L'art. 81, comma 1, del d.l. n. 34/2020 (c.d. “Decreto Rilancio), entrato in vigore il 19 maggio 2020, modifica il citato art. 103, comma 2, prevedendo che: “Tutti i certificati, attestati, permessi, concessioni, autorizzazioni e atti abilitativi comunque denominati, (…) conservano la loro validità per i novanta giorni successivi alla dichiarazione di cessazione dello stato di emergenza, ad eccezione dei documenti unici di regolarità contributiva in scadenza tra il 31 gennaio 2020 ed il 15 aprile 2020, che conservano validità sino al 15 giugno 2020”. L'Inps ha ritenuto la citata disposizione un'interpretazione autentica dell'art. 103, comma 2, e dunque suscettibile di applicazione retroattiva.

La l. n. 77/2020 di conversione, con modificazioni del citato decreto legge, ha poi disposto la soppressione del comma 1 dell'art. 81 del medesimo decreto legge con effetto dal 19 liglio 2020.

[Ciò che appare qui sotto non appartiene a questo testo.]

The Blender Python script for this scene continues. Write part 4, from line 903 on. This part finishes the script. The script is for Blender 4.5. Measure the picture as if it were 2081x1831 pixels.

La soluzione giuridica. La sentenza afferma che, seppur le certificazioni degli istituti di previdenza si impongono alle stazioni appaltanti, che non possono sindacarne il contenuto, vertendosi in ipotesi di “revoca” di un'aggiudicazione definitiva, sarebbe stata quanto mai necessaria e indispensabile l'interlocuzione tra aggiudicataria e stazione appaltante. Infatti, la “revoca” dell'aggiudicazione definitiva, secondo la giurisprudenza, a differenza della “revoca” dell'aggiudicazione provvisoria, è qualificabile alla stregua di un esercizio del potere di autotutela, sì da richiedere un raffronto tra l'interesse pubblico e quello privato sacrificato, ancor di più in un momento di forte incertezza normativa. In conclusione, il Collegio annulla la “revoca”, ritenendo che in caso di instaurazione del contraddittorio procedimentale, la società ricorrente avrebbe potuto apportare un'utilità concreta al fine di determinare diversamente la stazione appaltante e di indurla alla conservazione degli atti di gara (in merito v. M.A Sandulli - M. Sinisi, Risoluzione del contratto e autotetela pubblicistica, in Trattato sui contratti pubblici, a cura di M.A. Sandulli e R. De Nictolis, Milano, Giuffrè, 2019, IV, 389).